Phew. It's been a busy couple of weeks. I've been assigned the lead dev role on a project, working with a new person at work. It's a totally different structure of how we usually do things. We pretty much only do solo projects at work, where everyone plans, builds, and maintains their own stuff. This is the first time we've had a front-end developer doing user interfaces, (which is nice!) so while I only have to build the back-end (i should mention this is in web development), it involves figuring out how to structure everything differently to facilitate that. Sadly, that's something I don't really have experience in yet. I'm looking forward to it, but it makes me feel responsible for someone else's ability to get things done in a way that I haven't been at this job.

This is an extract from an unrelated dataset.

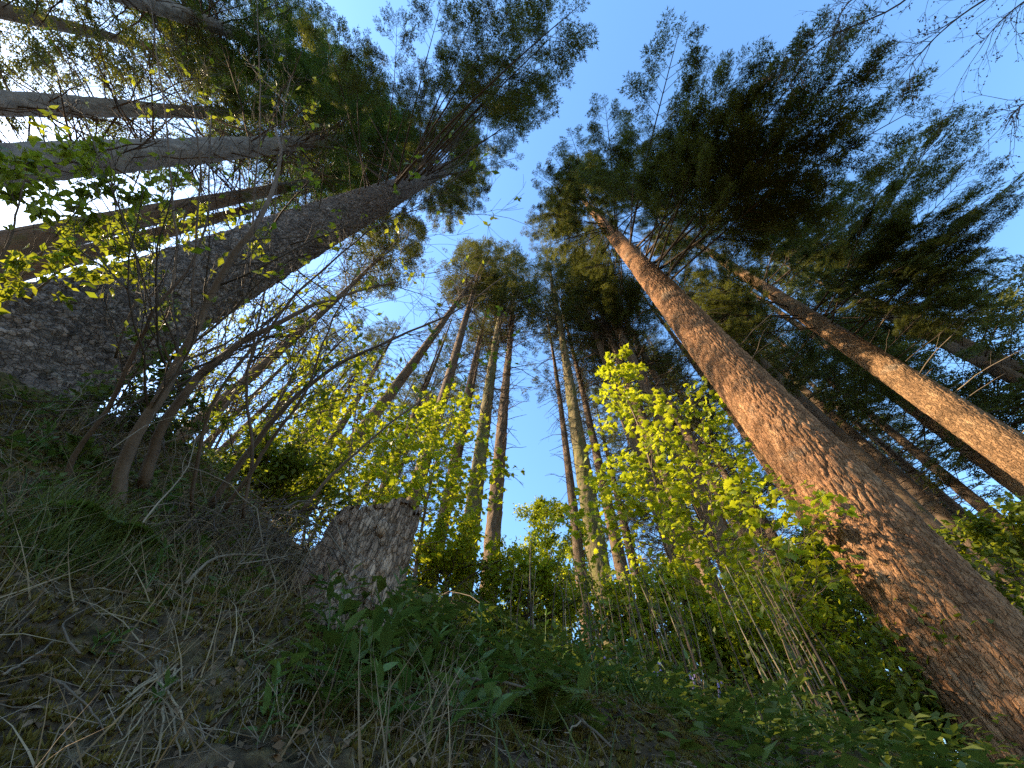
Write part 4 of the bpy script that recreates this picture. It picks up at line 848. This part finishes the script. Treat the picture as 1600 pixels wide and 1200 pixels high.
# leafy ground cover: ivy, nettles and seedlings too many to count
def cover(label, x, y, lo, hi, h, m, name):
    g = MB(); n = len(x); nn = gnormal(x, y); D = rs.normal(size=(n, 3)); D[:, 2] = np.abs(D[:, 2]) * .4; fr = frames(D, nn * .5 + np.array([0, 0, .7]) + rs.normal(size=(n, 3)) * .3) * rs.uniform(lo, hi, n)[:, None, None]
    z = hz(x, y) + h * rs.rand(n) ** 1.5 * np.clip(.6 + 2.2 * fbm(x * 3, y * 3, 2, 51), .1, 1.2); g.stamp(*LV['lo'], fr, np.stack([x, y, z], 1), 0, rs.rand(n)); o = g.build(name, M[m], kind="stuff"); o["label"] = label; o["category"] = "ground cover"
x, y = scatter(36000, 1.2, 7.0, -26, 58, .85); keep = fbm(x * 1.5, y * 1.5, 3, 61) + .03 + .1 * (np.hypot(x, y) > 2) > rs.uniform(-.1, .1, len(x)); x, y = x[keep], y[keep]
cover("low leafy green ground cover on the slope below the centre trees", x, y, .03, .085, .30, 'herb_mass', "ground_cover")
x, y = scatter(6000, 1.6, 3.6, -88, -30, .8); keep = fbm(x * 2, y * 2, 3, 71) > .03; x, y = x[keep], y[keep]
cover("dim leafy ground cover in shade under the huge flaky trunk", x, y, .03, .06, .15, 'herb_mass', "ivy_cover")
# leaf litter: curled brown leaves
x, y = scatter(9000, .95, 3.4, -88, 35, .8); lt = MB(); n = gnormal(x, y)
fr = np.array([frame(np.cross(n[q], rs.normal(size=3)), n[q] + rs.normal(size=3) * .45) * rs.uniform(.01, .032) for q in range(len(x))])
lt.stamp(*LV['lo'], fr, np.stack([x, y, hz(x, y) + .008], 1), 0, rs.rand(len(x))); o = lt.build("leaf_litter", M['dead_leaf'], kind="stuff"); o["label"] = "curled brown dead leaves littering the bank"; o["category"] = "leaf litter"

x, y = scatter(2600, .95, 3.2, -88, 35, .8); n = gnormal(x, y); tl_ = MB(); z = hz(x, y) + .008
for q in range(len(x)):
    d = nrm(cr(n[q], rs.normal(size=3)) + n[q] * rs.uniform(0, .35)); L_ = rs.uniform(.03, .16); p = np.array([x[q], y[q], z[q]]); tl_.tube([p, p + d * L_ * .5 + rs.normal(size=3) * .006, p + d * L_], [.0012, .001, .0006], 3, 0, rs.rand(), cap=False)
o = tl_.build("twig_litter", M['twig_pale'], kind="stuff"); o["label"] = "short broken twigs littering the bank"; o["category"] = "twig litter"
def stick(label, pts, r, m='twig_pale', group=None, name="stick", side=3):
    P = smooth_path(pts, 14); P[1:-1] += np.cumsum(rs.normal(size=(12, 3)) * .0018, axis=0); o = P[0]
    root = MB(); root.tube(P - o, np.linspace(r, r * .45, 14), 6, 0, rs.rand())
    for q in range(side):
        i = rs.randint(3, 12); d = nrm(P[i + 1] - P[i]); pp, rd = dead_branch(rs, P[i] - o, nrm(d + rs.normal(size=3) * .6), rs.uniform(.05, .22), r * .5, 0, .2); root.tube(pp, rd, 4, 0, rs.rand())
    ob = root.build(name, M[m], smooth=True); ob.location = tuple(o); tag(ob, label, "stick", group)
    return ob
def on(px, py, lift=.03):
    g = ground_hit(px, py); g = at_r(px, py, 3.5) if g is None else g; return g * (1 - lift / max(.3, np.linalg.norm(g))) + np.array([0, 0, lift * .6])
stick("long pale curved fallen branch across the lower centre foreground", [on(690, 1098, .08), on(740, 1092, .1), on(820, 1104, .1), on(880, 1140, .1), on(960, 1205, .08)], .0075)
stick("short crooked pale stick on dark soil in the lower left corner", [on(70, 1078), on(85, 1092), on(118, 1130), on(150, 1168)], .003, side=1)
stick("long pale dead stem slanting from the bank up past the fern", [on(118, 972), on(150, 910), on(185, 850, .25), on(225, 800, .4), on(240, 740, .5)], .0045, side=1)
stick("grey fallen branch lying level before the bramble tangle left of the stump", [on(270, 940, .1), on(310, 908, .15), on(370, 905, .18), on(430, 915, .2), on(480, 930, .15), on(620, 950, .1)], .006)
stick("dark thin stick sloping down the moss right of the straw bundle", [on(320, 1045), on(340, 1065), on(400, 1108)], .004, 'twig', side=1)
stick("pale broken stick poking in at the left edge above the dark soil", [on(-10, 1070), on(30, 1045), on(75, 1012)], .0028, side=1)
stick("curved thin pale stem looping down the bank right of the grass tussock", [on(105, 1045, .05), on(75, 1015, .06), on(72, 1000, .06), on(85, 990, .06), on(150, 960, .08)], .003, side=0)
stick("pale slender stick leaning above the moss near the stump's left foot", [on(360, 1000), on(368, 970, .08), on(385, 945, .1), on(395, 915, .12)], .0035, side=1)
for q in range(14):       # fan of dry bracken stalks
    a = (250 + rs.uniform(-25, 60), 1055 + rs.uniform(-12, 14)); b = (150 + q * 11 + rs.uniform(-14, 14), 1150 + rs.uniform(-30, 70))
    stick("straw-coloured dry stalk in the fan spilling down the mossy bank", [on(*a), on((a[0] + b[0]) / 2, (a[1] + b[1]) / 2, .04), on(*b, .03)], rs.uniform(.0018, .0042), 'straw', "dry stalks fanned on the bank", "dry_stalk", 0)
for q in range(22):       # straw under the stump
    a = (rs.uniform(380, 520), rs.uniform(1020, 1080)); b = (a[0] + rs.uniform(-80, 20), a[1] + rs.uniform(60, 150))
    stick("thin bleached straw hanging over the bank below the stump", [on(*a), on((a[0] + b[0]) / 2, (a[1] + b[1]) / 2, .06), on(*b, .03)], rs.uniform(.0012, .0024), 'straw', "bleached straws below the stump", "dry_stalk", 0)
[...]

Did I mention I'm also looking to CHANGE jobs? That's really what is making me anxious. I've been planning to move to a city a couple hours away, the plan being to find a job there first. I don't like the whole aspect of looking for a job while not telling my current employer that I plan to leave. I guess that's normal, but I still don't like it. Why can't I just be up front with everyone about everything? It so often feels like the job world requires people to look out for only themselves as the norm. If it sounds like I'm too sensitive for the business world, I probably am.
I just found out yesterday that I'm not moving on to the next round of interviews with a company I'd been talking to. It's really a bummer, because it seems like a really good company and I was actually excited about the prospect of working there. They have a really good and open hiring process, they seem to prioritize having good communication and really good training for new employees. I don't feel like I have this amazing resume to trot out and pick up whatever job I want, so I haven't had a lot of hope about ending up at in a perfect next job. This one seemed really promising, so it's disappointing that I felt like I interviewed well but didn't make the cut. I'm doing my best not to dwell and mope and curl up into a little pity ball about it. The last time this happened when I was job hunting straight out of school, that's exactly what I did for a couple months. I can say from experience it didn't help. So yeah, back to the job boards, back to first interviews and tweaking my resume. Hopefully there's some other good companies out there. Wish me luck!
That's about it. Honestly, I think I set out to write this post as a way to work out some anxiety over it all. I'm a bit sad about it, but I feel more ready to move on than break down. So that's good. Anyway, thanks for reading! Kisses if you actually made it this far!